In particular, according to the SO, notably considering:

(a) Allwyn's high market share (>50%) prior to the transaction and the parties' very high combined market share in the horizontally affected markets;

b) the significant divergence between the market share of the next competitor and the market share of the new entity, with the other competitors having negligible market shares;

c) the closeness of competition between the two parties on all key competition parameters;

d) the fact that the new entity has a substantial customer base, overwhelmingly larger than that of its competitors;

e) the high barriers to entry for new competitors as well as to the growth of existing competitors due to regulatory requirements, market over-concentration and the parties’ established market position and reputation;

f) the lack of potential competition intensity, and

g) the lack of players’ countervailing power,

it is estimated that the proposed transaction would strengthen Allwyn's dominant position.

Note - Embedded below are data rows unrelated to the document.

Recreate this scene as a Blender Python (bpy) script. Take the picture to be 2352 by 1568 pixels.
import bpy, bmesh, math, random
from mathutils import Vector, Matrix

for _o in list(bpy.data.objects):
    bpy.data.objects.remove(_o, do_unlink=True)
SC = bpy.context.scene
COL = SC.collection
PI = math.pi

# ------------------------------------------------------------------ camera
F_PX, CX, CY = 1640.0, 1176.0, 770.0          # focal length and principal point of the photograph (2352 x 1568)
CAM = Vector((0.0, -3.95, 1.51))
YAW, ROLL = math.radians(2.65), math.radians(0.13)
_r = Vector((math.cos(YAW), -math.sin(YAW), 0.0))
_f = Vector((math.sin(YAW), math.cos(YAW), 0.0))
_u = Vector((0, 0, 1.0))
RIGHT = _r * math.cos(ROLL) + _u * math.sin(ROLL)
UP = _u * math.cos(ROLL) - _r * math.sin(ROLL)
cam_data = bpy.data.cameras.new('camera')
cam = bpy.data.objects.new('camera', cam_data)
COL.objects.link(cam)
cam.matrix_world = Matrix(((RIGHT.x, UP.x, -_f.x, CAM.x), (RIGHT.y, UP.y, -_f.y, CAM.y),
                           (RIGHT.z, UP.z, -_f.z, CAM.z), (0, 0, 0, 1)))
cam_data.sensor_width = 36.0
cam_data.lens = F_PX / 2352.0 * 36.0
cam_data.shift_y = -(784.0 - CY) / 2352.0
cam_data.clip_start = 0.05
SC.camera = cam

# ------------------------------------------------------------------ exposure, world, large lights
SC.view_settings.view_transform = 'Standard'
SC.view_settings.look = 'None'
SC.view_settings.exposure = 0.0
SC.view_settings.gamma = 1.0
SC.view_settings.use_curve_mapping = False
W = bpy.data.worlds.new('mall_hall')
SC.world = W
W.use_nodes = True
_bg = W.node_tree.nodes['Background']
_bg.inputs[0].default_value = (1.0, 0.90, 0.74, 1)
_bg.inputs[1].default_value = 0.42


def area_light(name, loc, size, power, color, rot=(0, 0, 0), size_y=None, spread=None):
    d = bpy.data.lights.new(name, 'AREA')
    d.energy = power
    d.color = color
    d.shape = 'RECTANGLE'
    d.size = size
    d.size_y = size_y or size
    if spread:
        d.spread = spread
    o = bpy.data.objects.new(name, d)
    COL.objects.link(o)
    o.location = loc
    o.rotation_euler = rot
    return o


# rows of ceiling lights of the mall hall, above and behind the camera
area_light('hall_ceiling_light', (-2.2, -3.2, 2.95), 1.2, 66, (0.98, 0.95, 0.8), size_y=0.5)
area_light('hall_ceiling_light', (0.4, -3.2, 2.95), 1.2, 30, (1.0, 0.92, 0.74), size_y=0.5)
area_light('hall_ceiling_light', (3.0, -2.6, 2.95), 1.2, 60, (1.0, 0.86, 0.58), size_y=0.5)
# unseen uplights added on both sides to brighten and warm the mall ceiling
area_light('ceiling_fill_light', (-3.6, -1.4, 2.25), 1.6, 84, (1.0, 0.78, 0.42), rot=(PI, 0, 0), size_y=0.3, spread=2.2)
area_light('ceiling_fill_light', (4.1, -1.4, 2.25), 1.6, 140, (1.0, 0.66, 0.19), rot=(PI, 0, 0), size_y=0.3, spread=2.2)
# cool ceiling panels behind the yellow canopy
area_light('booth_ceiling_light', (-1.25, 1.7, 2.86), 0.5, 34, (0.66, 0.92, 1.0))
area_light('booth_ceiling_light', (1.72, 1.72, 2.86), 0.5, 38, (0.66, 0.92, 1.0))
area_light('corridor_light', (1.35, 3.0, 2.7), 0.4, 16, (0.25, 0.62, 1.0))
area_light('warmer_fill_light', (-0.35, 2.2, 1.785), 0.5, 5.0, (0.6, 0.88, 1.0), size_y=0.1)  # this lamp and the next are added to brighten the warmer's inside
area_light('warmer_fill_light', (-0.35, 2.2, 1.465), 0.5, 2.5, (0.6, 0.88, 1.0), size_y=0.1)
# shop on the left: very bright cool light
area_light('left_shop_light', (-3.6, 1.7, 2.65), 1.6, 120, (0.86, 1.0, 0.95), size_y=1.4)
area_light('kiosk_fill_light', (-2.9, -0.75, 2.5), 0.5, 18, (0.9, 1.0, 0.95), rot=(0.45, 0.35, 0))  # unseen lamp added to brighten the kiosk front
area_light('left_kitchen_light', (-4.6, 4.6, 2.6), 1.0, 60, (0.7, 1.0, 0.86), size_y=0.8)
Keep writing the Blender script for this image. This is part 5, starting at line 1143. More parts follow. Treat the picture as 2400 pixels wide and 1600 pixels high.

Moreover, according to the Report, the parties' brands meet all the conditions which, cumulatively and based on current demand conditions, are necessary for the successful operation of an entity in the affected markets, as:

  • the parties have ensured, through high advertising expenditure, that their brands are visible and recognizable, enhancing their reputation and strengthening their perceived brand loyalty among the players,
  • the parties offer much higher per capita rewards (bonuses) to the gaming public than their competitors, and
  • the parties' platforms are among the most innovative, technologically advanced, and player-friendly, providing a gaming experience that is in line with domestic demand.

These factors are deemed to create a player base with strong loyalty to the parties' brand, and therefore it is estimated that the dominant position of the single entity will not only remain unthreatened in the future but will be further enhanced.

At the same time, and regardless of the expected strengthening of the dominant position found as described above, the SO provides an extensive analysis of Novibet's specific role in the functioning of the markets affected as a significant competitive force as, from 2021 onwards, only Novibet has been able to disrupt the equilibria of the otherwise well-established affected markets by capturing a large market share at the expense of its competitors, with no other operator identified as having similar dynamics and prospects. The following factors are believed to have contributed to its upswing, which no competitor has been able to halt, let alone seek to mirror:

  • Novibet pursues an aggressive pricing policy, both in terms of total rake (odds and bonuses) and in terms of (individually considered) bonuses, making it the most advantageous choice for players.
  • Its aggressive pricing policy is combined with high advertising costs, which only lag behind those of the market leader Allwyn.
  • Novibet has its own modern, award-winning, innovative, Hellenocentric platform, which, due to its user-friendly characteristics and its unique algorithm aimed at personalizing player experience, sets it apart from its competitors, giving Novibet a significant competitive advantage at domestic level.

Therefore, according to the SO, Allwyn seeks, through the proposed transaction, to acquire sole control over a close competitor, namely the only operator that has proven capable of competing on equal terms (i.e. both in commercial and technological terms), while no other competitor can reasonably be expected to be in a position, after the completion of the concentration under review, to take over the role of Novibet, being able to exert substantial competitive pressure on Allwyn and other active providers.

In view of the above, the SO proposes the prohibition, by the HCC, of the concentration concerning the acquisition by Allwyn of sole control over Novibet.

In the above context, Allwyn has proposed to undertake certain commitments to address the serious concerns raised as to the compatibility of the concentration with competition rules in the relevant markets concerned.

It is noted that the Statement of Objections is not binding on the Hellenic Competition Commission, which will decide on the case taking into account all the evidence and the arguments of the parties concerned.